I am building a function that creates a canvas from a container div on a webpage. I ran into an issue with the site images not being allowed on the canvas due to CORs because they're "external images".
They're "external images" because we're working with a site-builder/host(https://www.knack.com/) that puts all uploaded images into their AWS bucket. If I upload an image to "mysite.com" they will save them into the database as aws hosted images. That makes the image src = "https://s3.amazonaws.com/assets.knackhq.com/assets/numbers/numbers/original/filename.jpg".
The images all display fine in browser, but in trying to create a canvas the CORs errors come out.
Now, I found a "workaround". If I convert the image url to a Data URI the image is added to the canvas without problem.
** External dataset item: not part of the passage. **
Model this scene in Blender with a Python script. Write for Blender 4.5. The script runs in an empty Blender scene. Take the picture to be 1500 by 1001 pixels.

There's an issue with the workaround though. Manually sending the urls through an online converter site works, but is unfeasible for the amount of images we have and since we will be adding more constantly. I've tried many methods of using JS to convert the images to data URI but so far, those methods keep failing due to CORs errors as well.
In short:
- I want to convert images to a clean canvas but I can't because they're external images
- I'm stuck dealing with the images as external images due to the constraints and processes of the site I'm working with
- I do not have access to the server to change settings regarding CORs or setting up any sort of converter on the server
- If I convert the external images to a data URI they work great
- I need to convert the images dynamically as it is unfeasible to manually convert every image and then code it in
- I don't have a way of dynamically converting external images to data URIs
Does anyone know of a working method to do this in JS or a converter API I can call in my code to perform the conversion? Or any other solution at all? I'm pretty much open to anything that can work with the constraints I've listed up here.